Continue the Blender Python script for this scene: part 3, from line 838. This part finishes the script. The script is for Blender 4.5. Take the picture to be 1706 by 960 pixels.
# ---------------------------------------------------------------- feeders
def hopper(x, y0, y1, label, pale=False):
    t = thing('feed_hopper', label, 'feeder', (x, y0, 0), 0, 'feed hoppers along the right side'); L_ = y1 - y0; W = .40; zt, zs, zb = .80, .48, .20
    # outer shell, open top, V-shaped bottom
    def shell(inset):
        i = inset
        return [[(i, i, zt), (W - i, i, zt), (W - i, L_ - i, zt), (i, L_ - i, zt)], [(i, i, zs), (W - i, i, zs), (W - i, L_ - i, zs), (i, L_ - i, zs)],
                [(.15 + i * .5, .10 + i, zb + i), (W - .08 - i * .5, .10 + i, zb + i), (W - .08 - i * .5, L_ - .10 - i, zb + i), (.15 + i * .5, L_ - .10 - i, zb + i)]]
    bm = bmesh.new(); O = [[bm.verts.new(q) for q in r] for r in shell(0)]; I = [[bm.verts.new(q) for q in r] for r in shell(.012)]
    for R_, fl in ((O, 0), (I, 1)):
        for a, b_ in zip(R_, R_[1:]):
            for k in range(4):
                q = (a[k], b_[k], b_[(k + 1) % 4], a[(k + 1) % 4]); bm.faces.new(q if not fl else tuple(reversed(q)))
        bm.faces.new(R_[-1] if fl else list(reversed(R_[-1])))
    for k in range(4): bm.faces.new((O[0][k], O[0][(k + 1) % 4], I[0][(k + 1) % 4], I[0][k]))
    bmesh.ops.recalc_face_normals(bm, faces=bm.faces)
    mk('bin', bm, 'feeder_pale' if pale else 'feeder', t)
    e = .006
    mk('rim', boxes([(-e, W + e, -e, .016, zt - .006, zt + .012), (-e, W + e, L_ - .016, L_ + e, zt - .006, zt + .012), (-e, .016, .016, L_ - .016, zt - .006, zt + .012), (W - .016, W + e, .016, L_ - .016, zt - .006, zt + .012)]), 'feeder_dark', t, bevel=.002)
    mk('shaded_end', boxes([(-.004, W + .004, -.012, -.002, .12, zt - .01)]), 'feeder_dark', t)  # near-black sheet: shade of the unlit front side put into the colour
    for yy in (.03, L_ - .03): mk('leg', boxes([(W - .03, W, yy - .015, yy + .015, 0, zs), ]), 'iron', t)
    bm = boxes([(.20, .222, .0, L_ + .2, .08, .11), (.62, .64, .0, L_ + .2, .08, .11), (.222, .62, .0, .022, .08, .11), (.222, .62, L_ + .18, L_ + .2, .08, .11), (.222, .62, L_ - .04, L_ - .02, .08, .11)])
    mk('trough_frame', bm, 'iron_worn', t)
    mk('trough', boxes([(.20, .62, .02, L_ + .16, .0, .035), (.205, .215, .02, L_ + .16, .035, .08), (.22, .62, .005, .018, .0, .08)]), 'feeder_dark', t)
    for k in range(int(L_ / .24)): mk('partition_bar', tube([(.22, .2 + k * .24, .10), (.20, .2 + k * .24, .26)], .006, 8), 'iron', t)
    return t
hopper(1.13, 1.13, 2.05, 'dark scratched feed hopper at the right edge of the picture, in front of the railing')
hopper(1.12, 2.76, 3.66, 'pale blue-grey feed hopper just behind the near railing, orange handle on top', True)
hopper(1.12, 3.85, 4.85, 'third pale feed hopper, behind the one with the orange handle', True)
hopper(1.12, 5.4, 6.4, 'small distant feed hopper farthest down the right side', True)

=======

**Instruction:**
Restate the whole listing exactly, leaving out nothing.

**Completed task:**
Continue the Blender Python script for this scene: part 3, from line 838. This part finishes the script. The script is for Blender 4.5. Take the picture to be 1706 by 960 pixels.
# ---------------------------------------------------------------- feeders
def hopper(x, y0, y1, label, pale=False):
    t = thing('feed_hopper', label, 'feeder', (x, y0, 0), 0, 'feed hoppers along the right side'); L_ = y1 - y0; W = .40; zt, zs, zb = .80, .48, .20
    # outer shell, open top, V-shaped bottom
    def shell(inset):
        i = inset
        return [[(i, i, zt), (W - i, i, zt), (W - i, L_ - i, zt), (i, L_ - i, zt)], [(i, i, zs), (W - i, i, zs), (W - i, L_ - i, zs), (i, L_ - i, zs)],
                [(.15 + i * .5, .10 + i, zb + i), (W - .08 - i * .5, .10 + i, zb + i), (W - .08 - i * .5, L_ - .10 - i, zb + i), (.15 + i * .5, L_ - .10 - i, zb + i)]]
    bm = bmesh.new(); O = [[bm.verts.new(q) for q in r] for r in shell(0)]; I = [[bm.verts.new(q) for q in r] for r in shell(.012)]
    for R_, fl in ((O, 0), (I, 1)):
        for a, b_ in zip(R_, R_[1:]):
            for k in range(4):
                q = (a[k], b_[k], b_[(k + 1) % 4], a[(k + 1) % 4]); bm.faces.new(q if not fl else tuple(reversed(q)))
        bm.faces.new(R_[-1] if fl else list(reversed(R_[-1])))
    for k in range(4): bm.faces.new((O[0][k], O[0][(k + 1) % 4], I[0][(k + 1) % 4], I[0][k]))
    bmesh.ops.recalc_face_normals(bm, faces=bm.faces)
    mk('bin', bm, 'feeder_pale' if pale else 'feeder', t)
    e = .006
    mk('rim', boxes([(-e, W + e, -e, .016, zt - .006, zt + .012), (-e, W + e, L_ - .016, L_ + e, zt - .006, zt + .012), (-e, .016, .016, L_ - .016, zt - .006, zt + .012), (W - .016, W + e, .016, L_ - .016, zt - .006, zt + .012)]), 'feeder_dark', t, bevel=.002)
    mk('shaded_end', boxes([(-.004, W + .004, -.012, -.002, .12, zt - .01)]), 'feeder_dark', t)  # near-black sheet: shade of the unlit front side put into the colour
    for yy in (.03, L_ - .03): mk('leg', boxes([(W - .03, W, yy - .015, yy + .015, 0, zs), ]), 'iron', t)
    bm = boxes([(.20, .222, .0, L_ + .2, .08, .11), (.62, .64, .0, L_ + .2, .08, .11), (.222, .62, .0, .022, .08, .11), (.222, .62, L_ + .18, L_ + .2, .08, .11), (.222, .62, L_ - .04, L_ - .02, .08, .11)])
    mk('trough_frame', bm, 'iron_worn', t)
    mk('trough', boxes([(.20, .62, .02, L_ + .16, .0, .035), (.205, .215, .02, L_ + .16, .035, .08), (.22, .62, .005, .018, .0, .08)]), 'feeder_dark', t)
    for k in range(int(L_ / .24)): mk('partition_bar', tube([(.22, .2 + k * .24, .10), (.20, .2 + k * .24, .26)], .006, 8), 'iron', t)
    return t
hopper(1.13, 1.13, 2.05, 'dark scratched feed hopper at the right edge of the picture, in front of the railing')
hopper(1.12, 2.76, 3.66, 'pale blue-grey feed hopper just behind the near railing, orange handle on top', True)
hopper(1.12, 3.85, 4.85, 'third pale feed hopper, behind the one with the orange handle', True)
hopper(1.12, 5.4, 6.4, 'small distant feed hopper farthest down the right side', True)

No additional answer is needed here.